══ DATA LISTING

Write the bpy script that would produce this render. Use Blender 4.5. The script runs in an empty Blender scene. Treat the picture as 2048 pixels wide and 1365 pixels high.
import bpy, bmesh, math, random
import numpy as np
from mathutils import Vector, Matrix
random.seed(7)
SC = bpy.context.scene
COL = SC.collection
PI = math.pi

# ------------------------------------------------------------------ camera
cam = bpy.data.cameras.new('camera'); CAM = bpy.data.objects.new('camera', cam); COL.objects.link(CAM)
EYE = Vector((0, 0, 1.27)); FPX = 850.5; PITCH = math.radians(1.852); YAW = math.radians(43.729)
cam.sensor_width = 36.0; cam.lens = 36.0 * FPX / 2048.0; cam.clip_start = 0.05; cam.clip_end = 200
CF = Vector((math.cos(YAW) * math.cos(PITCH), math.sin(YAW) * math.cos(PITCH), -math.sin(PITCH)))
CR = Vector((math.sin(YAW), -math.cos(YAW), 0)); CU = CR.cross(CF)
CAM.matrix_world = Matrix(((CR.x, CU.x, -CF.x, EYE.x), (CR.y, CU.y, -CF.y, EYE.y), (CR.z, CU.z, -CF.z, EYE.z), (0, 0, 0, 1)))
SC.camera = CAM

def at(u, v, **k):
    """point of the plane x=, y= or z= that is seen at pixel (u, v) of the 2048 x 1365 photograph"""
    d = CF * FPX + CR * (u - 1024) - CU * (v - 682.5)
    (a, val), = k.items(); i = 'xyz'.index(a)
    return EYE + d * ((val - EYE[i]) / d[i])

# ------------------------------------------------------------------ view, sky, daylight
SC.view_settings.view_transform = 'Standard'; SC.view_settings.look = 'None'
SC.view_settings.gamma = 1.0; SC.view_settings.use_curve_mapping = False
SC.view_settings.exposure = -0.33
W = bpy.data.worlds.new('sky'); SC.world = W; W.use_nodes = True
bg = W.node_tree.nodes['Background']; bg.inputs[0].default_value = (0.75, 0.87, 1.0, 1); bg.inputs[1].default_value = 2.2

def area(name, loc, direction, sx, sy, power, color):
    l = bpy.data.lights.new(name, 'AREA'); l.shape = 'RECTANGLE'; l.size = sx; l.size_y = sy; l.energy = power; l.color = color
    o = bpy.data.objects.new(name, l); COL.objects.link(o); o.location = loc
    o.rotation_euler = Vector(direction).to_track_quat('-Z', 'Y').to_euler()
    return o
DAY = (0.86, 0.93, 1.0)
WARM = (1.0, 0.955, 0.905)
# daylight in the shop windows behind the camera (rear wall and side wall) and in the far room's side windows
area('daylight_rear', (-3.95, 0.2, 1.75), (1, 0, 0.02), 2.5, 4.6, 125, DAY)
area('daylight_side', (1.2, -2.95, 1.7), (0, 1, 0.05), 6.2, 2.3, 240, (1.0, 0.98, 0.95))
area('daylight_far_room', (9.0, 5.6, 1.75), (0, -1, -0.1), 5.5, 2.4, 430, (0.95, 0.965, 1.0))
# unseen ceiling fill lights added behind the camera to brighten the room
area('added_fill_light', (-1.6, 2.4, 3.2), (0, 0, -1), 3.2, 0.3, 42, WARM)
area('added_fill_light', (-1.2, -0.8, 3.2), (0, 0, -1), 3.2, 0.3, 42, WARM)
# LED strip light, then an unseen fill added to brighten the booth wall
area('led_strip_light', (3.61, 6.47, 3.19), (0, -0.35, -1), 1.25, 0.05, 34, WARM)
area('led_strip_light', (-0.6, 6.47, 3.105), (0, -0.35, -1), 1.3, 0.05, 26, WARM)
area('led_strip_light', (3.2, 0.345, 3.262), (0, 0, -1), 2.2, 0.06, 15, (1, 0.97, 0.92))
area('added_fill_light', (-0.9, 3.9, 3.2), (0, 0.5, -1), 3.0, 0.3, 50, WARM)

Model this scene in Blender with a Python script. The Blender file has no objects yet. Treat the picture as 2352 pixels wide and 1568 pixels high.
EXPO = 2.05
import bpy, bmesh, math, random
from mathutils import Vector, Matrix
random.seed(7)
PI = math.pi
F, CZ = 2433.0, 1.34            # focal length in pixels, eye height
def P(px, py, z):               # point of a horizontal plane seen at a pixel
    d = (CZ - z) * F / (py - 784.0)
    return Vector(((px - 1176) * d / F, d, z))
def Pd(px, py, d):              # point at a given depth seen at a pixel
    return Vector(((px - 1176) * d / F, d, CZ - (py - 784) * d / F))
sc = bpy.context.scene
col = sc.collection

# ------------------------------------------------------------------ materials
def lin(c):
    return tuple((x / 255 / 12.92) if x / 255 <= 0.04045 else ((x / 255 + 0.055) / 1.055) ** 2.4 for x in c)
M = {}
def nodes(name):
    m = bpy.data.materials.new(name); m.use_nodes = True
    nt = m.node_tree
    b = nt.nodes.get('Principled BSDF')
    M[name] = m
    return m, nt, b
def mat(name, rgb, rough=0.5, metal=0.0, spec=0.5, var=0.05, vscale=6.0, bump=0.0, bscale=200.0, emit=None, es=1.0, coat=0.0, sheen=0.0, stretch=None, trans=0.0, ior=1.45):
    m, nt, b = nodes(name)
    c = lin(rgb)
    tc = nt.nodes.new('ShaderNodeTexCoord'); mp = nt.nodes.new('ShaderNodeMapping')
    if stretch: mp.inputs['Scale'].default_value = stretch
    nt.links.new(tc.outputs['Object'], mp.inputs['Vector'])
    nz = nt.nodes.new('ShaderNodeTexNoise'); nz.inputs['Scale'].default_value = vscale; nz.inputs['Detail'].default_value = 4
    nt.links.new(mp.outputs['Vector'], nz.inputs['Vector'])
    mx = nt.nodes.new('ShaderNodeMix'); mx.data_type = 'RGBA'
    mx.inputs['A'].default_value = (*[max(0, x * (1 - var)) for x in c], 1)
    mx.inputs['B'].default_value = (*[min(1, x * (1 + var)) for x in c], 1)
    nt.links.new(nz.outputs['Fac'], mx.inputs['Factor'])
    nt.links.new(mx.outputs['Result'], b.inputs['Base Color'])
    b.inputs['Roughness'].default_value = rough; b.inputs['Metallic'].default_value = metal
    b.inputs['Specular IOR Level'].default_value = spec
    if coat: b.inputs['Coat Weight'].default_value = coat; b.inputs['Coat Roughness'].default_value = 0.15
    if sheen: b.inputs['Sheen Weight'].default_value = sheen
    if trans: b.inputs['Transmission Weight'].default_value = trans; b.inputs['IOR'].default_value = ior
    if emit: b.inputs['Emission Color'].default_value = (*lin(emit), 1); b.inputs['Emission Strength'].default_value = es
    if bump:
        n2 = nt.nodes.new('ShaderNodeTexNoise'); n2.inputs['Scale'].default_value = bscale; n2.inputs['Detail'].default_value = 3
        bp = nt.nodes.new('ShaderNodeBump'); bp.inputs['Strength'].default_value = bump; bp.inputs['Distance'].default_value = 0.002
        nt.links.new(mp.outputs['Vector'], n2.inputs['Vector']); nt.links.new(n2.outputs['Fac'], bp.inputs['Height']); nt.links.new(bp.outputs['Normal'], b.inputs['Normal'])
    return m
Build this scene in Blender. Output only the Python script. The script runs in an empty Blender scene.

════

Where a line holds "Blender", copy it out.

### RESULT OF THE EXERCISE
Write the bpy script that would produce this render. Use Blender 4.5. The script runs in an empty Blender scene. Treat the picture as 2048 pixels wide and 1365 pixels high.
Model this scene in Blender with a Python script. The Blender file has no objects yet. Treat the picture as 2352 pixels wide and 1568 pixels high.
Build this scene in Blender. Output only the Python script. The script runs in an empty Blender scene.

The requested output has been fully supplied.